Typical lead perovskite solar cell materials CsPbBr3, and CsSnBr3 and CsGeBr3, in which lead is replaced by tin and germanium, were discussed. Brillouin zone integrations were performed on an 8 x 8 x 8 grid for structure optimization and on a 20 x 20 x 20 k-point grid for shift currents. First-principles calculations were performed at the GGA/PBE level using norm-conserving pseudopotentials.

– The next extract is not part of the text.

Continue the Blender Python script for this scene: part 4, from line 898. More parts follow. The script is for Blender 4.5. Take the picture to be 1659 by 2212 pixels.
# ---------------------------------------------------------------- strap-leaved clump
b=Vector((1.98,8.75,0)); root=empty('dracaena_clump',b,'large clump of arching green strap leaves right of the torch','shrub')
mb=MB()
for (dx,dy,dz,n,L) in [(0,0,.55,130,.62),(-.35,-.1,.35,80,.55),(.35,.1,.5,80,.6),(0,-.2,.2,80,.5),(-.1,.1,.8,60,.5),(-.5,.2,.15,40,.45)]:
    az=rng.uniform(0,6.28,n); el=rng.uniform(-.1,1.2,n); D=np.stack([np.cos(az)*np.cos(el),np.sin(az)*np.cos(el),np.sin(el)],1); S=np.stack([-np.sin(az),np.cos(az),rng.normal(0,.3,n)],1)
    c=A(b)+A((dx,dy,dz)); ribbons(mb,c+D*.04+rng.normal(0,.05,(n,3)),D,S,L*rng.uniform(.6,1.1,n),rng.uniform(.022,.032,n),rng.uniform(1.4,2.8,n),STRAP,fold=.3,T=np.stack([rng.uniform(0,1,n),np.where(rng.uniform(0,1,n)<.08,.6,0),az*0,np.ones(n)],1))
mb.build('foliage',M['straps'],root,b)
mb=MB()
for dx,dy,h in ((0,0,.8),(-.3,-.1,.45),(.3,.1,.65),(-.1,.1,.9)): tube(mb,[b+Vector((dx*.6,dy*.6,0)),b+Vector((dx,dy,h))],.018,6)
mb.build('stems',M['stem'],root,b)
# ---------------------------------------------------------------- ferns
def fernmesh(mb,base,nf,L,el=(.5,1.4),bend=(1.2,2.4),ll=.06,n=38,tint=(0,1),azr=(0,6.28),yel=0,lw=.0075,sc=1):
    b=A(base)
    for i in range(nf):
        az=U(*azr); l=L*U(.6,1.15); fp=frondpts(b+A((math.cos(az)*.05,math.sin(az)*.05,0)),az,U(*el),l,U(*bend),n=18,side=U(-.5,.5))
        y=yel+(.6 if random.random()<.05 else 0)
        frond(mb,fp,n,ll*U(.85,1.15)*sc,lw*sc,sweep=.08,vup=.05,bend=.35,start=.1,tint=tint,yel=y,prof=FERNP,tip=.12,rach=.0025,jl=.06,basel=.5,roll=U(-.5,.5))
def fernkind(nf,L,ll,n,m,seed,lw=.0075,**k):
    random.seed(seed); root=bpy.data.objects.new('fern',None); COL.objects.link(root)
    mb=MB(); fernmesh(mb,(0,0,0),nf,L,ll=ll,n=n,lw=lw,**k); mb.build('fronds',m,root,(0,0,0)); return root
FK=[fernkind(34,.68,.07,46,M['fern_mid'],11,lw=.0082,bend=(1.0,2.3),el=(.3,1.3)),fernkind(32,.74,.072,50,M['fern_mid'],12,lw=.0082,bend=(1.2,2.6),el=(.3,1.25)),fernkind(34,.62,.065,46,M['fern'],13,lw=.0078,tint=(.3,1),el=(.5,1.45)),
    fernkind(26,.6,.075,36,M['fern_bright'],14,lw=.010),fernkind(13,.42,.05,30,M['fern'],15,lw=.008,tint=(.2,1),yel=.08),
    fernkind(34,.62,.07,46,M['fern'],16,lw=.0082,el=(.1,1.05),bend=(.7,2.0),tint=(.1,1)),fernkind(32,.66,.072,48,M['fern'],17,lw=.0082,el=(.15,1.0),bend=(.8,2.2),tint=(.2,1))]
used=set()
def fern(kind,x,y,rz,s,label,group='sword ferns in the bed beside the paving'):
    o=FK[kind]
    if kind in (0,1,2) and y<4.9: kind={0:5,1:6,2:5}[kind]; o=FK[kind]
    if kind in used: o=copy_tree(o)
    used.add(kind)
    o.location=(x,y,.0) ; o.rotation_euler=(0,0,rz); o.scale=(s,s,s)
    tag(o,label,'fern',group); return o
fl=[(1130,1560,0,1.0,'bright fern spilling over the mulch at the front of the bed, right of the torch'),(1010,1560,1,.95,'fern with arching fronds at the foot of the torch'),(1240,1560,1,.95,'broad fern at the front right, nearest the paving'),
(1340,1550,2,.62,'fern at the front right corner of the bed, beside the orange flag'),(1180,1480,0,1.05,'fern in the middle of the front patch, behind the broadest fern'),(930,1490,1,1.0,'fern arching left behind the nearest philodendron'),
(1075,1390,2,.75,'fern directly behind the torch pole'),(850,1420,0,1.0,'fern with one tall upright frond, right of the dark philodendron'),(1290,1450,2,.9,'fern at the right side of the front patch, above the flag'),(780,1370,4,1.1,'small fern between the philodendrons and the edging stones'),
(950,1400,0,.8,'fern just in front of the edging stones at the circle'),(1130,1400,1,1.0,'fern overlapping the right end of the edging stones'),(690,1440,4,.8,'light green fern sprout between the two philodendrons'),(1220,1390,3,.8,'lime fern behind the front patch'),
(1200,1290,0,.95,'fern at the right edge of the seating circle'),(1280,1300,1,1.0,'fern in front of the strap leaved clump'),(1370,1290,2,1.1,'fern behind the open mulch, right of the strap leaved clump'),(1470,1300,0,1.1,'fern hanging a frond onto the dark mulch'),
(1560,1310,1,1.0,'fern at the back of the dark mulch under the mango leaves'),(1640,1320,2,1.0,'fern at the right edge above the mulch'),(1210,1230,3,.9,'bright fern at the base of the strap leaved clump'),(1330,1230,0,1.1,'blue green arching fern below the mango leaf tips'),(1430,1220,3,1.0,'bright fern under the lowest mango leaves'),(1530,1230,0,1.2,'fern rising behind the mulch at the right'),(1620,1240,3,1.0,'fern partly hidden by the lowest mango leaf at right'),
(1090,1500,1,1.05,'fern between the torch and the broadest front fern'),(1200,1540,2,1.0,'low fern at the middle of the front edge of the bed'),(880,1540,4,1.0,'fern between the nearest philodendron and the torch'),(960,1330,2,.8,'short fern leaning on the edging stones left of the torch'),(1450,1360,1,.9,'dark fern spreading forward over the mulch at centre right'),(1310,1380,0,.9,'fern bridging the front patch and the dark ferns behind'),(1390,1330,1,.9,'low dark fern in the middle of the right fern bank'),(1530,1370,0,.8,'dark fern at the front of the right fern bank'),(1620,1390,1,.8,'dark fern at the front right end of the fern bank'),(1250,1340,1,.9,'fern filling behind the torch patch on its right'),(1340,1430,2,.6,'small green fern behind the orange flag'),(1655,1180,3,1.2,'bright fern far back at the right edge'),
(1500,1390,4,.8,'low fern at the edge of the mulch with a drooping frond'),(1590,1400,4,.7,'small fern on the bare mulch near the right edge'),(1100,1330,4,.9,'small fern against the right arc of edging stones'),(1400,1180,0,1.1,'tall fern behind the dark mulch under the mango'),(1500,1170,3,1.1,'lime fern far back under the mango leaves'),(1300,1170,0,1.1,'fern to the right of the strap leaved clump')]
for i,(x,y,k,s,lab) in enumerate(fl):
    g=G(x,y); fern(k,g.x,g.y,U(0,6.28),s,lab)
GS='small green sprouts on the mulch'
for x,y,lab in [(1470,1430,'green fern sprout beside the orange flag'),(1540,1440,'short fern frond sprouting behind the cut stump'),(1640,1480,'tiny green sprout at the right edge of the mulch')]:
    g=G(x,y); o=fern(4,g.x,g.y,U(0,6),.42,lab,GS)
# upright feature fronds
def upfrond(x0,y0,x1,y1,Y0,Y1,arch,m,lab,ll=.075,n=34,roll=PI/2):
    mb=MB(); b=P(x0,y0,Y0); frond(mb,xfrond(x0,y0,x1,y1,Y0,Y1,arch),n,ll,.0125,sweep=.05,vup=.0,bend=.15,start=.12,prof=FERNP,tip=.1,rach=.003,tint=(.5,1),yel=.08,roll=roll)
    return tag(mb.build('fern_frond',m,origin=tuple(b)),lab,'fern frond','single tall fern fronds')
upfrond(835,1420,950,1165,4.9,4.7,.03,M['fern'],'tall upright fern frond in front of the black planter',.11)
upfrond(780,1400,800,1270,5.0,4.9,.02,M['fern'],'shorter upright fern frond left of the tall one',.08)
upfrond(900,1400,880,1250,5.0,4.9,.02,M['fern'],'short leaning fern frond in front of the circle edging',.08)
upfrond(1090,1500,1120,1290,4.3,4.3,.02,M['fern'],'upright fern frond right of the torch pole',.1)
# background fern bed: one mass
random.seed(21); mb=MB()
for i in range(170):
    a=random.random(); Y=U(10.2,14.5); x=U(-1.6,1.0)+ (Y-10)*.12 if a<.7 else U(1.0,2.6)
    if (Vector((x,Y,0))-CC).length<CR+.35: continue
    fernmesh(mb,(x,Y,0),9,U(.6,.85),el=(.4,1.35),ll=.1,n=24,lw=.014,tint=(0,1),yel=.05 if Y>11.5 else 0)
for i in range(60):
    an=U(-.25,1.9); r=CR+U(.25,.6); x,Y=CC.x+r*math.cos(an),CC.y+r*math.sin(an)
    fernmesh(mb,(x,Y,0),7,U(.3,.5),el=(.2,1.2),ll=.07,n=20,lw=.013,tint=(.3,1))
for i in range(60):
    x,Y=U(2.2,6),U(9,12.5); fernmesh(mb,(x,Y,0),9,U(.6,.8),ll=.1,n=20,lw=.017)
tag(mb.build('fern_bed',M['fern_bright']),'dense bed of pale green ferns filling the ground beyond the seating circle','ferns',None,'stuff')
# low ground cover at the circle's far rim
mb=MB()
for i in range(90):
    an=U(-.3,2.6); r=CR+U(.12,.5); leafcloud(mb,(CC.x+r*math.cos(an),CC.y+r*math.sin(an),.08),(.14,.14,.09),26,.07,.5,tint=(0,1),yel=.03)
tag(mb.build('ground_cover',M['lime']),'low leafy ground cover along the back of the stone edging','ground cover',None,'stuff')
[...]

The band gaps of CsPbBr3, CsSnBr3, and CsGeBr3 are obtained as 1.79, 0.84, and 1.02 eV for the direct transition type at the R point, and the imaginary part of the dielectric constant rises from those energy values, respectively, and the optical absorption intensity is CsPbBr3<CsSnBr3<CsGeBr3. Interestingly, in the case of CsSnBr3 and CsGeBr3, the shift current at 1~2 eV is significantly increased compared to CsPbBr3, but the individually integrated shift vectors in that energy region show almost no change for all systems. Therefore, the product of the transition intensity and shift vector, integrated separately for each, does not determine the direction and magnitude of the shift current susceptibility, indicating that the product of each transition and the associated shift vector must be integrated over the band and k points to obtain the shift current. The analysis of the mechanism of shift current onset and its relation to conversion efficiency will be discussed in the poster.